New Zealand/Place names
New Zealand Place Names
This page is concerned with establishing consensus on how to deal with New Zealand place names.
It is for general use but is being developed in support of the LINZ data import.
There are two main issues:
- Localization (l10n) and language translations
- Establishing town size to tag name. (e.g. what population size before a village becomes a town?)
Localization
See the main OSM page: Key:name#Localization
- The ISO 639-1 two letter code for Māori is "mi".
- The ISO 639-1 two letter code for English is "en".
Together with the country code, we have mi_NZ and en_NZ locales.
An introduction to UTF-8 and Unicode
Non-latin letters, including macron variants of latin letters such as used by te reo Māori are stored in what is known as UTF-8.
Some introduction to the nitty gritty of how that all works:
- Unicode Macrons, mainly for Te Reo Māori
- Character Encodings
- Māori spell checker for OpenOffice howto
How to tag
name=the default name, used locally
name:mi=the name in Māori
name:en=the name in English
If a localised name such as name:mi
is added, always add the other one (name:en
) as well, even when it's the same as name
. The reason is that if a user has set their locale to Māori (preferred) and English (fallback), a map app can't determine the language of name
and will always prefer name:mi
and name:en
to name
, and if name:mi
is missing, it will display name:en
, even when the Māori name (that the user prefers) is in name
.
If all three names are the same, only name
is needed as there is no ambiguity.
name
should ideally be the name as spelled on the ground, mainly on traffic signs (these are the most useful for navigation). However, sometimes it can be ambiguous, in that case, it's better to prefer the name gazetted by NZGB. If the name on the ground is different to the name gazetted by NZGB, the official name can be put in official_name=*; some mappers also change name
in that case since new traffic sign will use that spelling while others prefer to keep the names on the ground until new signs start appearing.
For names checked with the NZGB Gazetteer, add ref:linz:place_id=* using the number in the last segment of the URL, e.g. if the URL is https://gazetteer.linz.govt.nz/place/54403, the ID is 54403 and the tag should be ref:linz:place_id=54403.
TODO: Open question: when to use which? for example:
name=Taranaki name:en=Mount Egmont name:mi=Taranaki
name=Kaikōura or Kaikoura ? name:en=Kaikoura name:mi=Kaikōura
Converting text
If you need to transform from ISO-8859-1 (basic latin) encoding to UTF-8 (supports advanced macrons) encoding environment, you can use the GNU iconv utility: (at least on Linux)

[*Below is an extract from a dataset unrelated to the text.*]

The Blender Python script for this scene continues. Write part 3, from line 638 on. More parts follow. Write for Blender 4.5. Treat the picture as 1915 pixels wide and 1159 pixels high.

iconv -f ISO_8859-1 -t UTF-8 iso_file > utf_file
Interesting stuff to know
- Components of Māori place names translated
Sizes of populated places
A fair amount of work and decisions about matching NZ's ideas of what these are versus OSM's global conventions on what to call these has already been worked out as part of the LINZ data import & set up in Rob C's LINZ2OSM web app. TODO: summarize+copy that here so that everyone is working from the same page, and not trying to reinvent a wheel which already exists.